AIM:
Repeat exactly the lines of the listing below, please, starting with the first and ending with the line containing "tag(q.build('loose_strap', 'bright_yellow_web'), 'slack"; leave out the rest.

DATA LISTING:
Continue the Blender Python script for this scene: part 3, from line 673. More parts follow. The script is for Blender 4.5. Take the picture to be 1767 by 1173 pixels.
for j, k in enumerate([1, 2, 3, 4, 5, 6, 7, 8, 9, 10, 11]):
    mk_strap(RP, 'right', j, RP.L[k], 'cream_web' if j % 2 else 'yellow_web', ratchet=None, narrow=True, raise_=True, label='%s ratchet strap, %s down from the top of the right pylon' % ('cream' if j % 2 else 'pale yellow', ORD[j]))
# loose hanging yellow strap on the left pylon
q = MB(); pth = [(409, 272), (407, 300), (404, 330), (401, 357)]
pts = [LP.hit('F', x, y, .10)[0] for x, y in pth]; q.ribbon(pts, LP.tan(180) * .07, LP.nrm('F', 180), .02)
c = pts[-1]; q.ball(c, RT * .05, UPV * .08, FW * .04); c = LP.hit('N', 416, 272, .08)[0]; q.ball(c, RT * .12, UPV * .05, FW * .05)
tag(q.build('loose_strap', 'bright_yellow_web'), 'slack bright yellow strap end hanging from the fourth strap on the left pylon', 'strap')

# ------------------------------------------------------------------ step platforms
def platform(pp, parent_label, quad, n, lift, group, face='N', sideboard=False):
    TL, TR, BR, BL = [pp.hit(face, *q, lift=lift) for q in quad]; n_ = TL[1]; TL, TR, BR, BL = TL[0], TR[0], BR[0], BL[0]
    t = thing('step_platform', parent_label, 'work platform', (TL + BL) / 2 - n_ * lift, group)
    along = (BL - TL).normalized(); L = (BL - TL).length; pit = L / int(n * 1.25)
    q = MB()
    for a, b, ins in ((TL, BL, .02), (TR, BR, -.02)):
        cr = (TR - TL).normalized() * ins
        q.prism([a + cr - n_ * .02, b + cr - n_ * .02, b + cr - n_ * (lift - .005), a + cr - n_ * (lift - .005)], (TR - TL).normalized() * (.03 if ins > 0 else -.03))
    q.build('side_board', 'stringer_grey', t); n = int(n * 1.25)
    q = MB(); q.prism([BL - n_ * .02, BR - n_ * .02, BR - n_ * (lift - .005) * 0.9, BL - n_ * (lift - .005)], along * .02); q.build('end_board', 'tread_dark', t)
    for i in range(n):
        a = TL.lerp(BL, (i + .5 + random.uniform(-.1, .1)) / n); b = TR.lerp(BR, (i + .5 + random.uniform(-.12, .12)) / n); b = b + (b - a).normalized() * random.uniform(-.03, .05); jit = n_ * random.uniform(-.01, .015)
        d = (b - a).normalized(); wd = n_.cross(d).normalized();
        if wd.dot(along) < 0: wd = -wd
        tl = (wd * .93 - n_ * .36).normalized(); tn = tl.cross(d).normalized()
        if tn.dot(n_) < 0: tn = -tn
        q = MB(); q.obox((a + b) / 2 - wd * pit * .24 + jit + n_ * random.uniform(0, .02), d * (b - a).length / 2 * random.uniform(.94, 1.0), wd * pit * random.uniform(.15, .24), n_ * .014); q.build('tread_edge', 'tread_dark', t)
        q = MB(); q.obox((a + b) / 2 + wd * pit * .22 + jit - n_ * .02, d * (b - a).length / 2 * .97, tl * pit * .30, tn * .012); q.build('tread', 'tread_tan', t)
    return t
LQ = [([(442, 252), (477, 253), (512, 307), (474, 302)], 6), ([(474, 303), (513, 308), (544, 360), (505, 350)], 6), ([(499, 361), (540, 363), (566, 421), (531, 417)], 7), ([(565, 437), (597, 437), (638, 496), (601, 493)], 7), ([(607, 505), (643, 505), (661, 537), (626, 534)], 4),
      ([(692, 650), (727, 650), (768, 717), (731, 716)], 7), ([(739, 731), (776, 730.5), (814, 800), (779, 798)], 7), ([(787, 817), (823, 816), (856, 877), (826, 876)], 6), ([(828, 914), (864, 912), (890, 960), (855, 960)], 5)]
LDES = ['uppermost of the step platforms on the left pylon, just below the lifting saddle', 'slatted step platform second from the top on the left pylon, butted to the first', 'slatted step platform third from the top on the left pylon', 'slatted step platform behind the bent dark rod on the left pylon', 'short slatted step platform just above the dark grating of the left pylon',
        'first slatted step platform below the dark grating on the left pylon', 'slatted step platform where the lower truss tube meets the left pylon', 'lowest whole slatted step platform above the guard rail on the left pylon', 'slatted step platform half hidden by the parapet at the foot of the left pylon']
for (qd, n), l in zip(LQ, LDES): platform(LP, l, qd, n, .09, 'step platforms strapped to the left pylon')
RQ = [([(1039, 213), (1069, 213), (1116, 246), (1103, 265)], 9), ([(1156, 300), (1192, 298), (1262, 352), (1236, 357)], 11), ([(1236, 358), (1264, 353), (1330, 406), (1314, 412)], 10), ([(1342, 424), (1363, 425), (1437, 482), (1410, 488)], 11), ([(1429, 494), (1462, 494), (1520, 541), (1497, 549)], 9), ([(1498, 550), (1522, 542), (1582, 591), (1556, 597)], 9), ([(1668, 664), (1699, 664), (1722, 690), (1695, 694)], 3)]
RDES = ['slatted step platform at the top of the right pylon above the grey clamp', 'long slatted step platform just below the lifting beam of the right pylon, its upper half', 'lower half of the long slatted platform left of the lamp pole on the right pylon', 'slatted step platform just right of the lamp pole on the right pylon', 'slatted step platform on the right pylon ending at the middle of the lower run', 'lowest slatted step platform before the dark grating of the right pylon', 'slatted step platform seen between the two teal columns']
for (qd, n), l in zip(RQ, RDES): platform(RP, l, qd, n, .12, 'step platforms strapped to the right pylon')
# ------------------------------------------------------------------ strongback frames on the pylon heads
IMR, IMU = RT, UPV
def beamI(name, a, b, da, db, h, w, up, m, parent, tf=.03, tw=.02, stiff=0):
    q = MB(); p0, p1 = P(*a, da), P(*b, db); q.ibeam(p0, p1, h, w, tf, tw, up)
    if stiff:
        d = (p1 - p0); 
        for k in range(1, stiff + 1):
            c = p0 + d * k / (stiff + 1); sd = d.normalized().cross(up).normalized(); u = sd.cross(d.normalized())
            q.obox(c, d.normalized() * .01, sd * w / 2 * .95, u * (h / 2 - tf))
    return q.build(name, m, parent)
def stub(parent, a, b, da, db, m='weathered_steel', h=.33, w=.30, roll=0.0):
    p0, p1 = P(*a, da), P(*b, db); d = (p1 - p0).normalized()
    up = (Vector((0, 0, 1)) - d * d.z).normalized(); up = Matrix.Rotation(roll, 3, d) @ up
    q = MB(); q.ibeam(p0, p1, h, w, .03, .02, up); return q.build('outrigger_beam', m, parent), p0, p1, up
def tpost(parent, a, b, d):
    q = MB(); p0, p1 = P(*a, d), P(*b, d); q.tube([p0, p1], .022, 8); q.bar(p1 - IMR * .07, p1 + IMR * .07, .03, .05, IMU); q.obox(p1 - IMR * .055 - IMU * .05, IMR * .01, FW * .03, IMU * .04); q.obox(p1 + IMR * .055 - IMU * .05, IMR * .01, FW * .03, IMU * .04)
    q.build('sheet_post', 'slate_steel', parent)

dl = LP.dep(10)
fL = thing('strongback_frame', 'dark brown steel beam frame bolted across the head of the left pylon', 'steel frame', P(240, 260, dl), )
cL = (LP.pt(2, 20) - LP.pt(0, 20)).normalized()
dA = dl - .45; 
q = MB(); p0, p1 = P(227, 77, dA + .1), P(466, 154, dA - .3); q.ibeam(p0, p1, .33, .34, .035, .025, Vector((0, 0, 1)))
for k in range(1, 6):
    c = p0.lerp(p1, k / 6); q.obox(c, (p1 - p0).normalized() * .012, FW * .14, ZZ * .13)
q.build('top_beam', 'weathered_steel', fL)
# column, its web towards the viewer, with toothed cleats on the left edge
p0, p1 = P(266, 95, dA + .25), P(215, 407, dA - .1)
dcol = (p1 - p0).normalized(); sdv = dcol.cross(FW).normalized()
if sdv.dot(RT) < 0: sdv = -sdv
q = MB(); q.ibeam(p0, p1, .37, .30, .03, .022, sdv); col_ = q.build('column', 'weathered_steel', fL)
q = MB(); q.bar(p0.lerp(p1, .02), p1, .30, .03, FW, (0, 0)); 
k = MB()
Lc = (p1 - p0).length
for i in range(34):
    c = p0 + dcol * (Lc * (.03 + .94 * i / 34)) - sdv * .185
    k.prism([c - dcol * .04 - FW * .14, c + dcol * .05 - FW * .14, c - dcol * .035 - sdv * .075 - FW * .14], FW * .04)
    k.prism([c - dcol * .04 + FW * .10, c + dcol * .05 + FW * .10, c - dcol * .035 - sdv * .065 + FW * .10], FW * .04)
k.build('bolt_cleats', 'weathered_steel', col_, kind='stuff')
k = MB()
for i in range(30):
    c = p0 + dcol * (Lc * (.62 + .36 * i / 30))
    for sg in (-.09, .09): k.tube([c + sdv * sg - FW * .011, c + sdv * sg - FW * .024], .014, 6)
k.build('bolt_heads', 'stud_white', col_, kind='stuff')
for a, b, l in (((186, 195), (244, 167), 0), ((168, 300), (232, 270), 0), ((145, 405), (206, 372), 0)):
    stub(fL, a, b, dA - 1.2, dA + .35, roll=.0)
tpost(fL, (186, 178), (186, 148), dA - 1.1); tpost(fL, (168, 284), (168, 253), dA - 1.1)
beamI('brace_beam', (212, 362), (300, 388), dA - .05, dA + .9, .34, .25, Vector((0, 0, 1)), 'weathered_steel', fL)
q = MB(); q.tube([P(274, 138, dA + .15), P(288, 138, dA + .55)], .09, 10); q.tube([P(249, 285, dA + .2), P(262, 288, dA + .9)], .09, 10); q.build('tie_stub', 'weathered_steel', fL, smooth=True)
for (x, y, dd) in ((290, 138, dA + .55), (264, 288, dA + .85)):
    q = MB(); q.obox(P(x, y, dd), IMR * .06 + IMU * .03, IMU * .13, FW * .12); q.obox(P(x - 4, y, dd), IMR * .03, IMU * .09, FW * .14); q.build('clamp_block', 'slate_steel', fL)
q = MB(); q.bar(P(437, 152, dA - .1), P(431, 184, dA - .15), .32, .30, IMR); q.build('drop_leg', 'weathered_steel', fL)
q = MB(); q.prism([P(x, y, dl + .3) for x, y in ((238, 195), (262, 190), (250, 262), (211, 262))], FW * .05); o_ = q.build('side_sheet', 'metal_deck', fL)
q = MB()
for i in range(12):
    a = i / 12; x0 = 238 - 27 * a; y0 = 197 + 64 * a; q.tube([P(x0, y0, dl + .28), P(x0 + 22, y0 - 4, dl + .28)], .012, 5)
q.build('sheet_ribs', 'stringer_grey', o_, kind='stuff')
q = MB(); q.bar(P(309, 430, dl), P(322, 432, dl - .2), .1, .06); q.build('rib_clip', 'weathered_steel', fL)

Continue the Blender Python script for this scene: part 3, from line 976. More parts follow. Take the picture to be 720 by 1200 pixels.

EXERCISE RESPONSE:
Continue the Blender Python script for this scene: part 3, from line 673. More parts follow. The script is for Blender 4.5. Take the picture to be 1767 by 1173 pixels.
for j, k in enumerate([1, 2, 3, 4, 5, 6, 7, 8, 9, 10, 11]):
    mk_strap(RP, 'right', j, RP.L[k], 'cream_web' if j % 2 else 'yellow_web', ratchet=None, narrow=True, raise_=True, label='%s ratchet strap, %s down from the top of the right pylon' % ('cream' if j % 2 else 'pale yellow', ORD[j]))
# loose hanging yellow strap on the left pylon
q = MB(); pth = [(409, 272), (407, 300), (404, 330), (401, 357)]
pts = [LP.hit('F', x, y, .10)[0] for x, y in pth]; q.ribbon(pts, LP.tan(180) * .07, LP.nrm('F', 180), .02)
c = pts[-1]; q.ball(c, RT * .05, UPV * .08, FW * .04); c = LP.hit('N', 416, 272, .08)[0]; q.ball(c, RT * .12, UPV * .05, FW * .05)
tag(q.build('loose_strap', 'bright_yellow_web'), 'slack bright yellow strap end hanging from the fourth strap on the left pylon', 'strap')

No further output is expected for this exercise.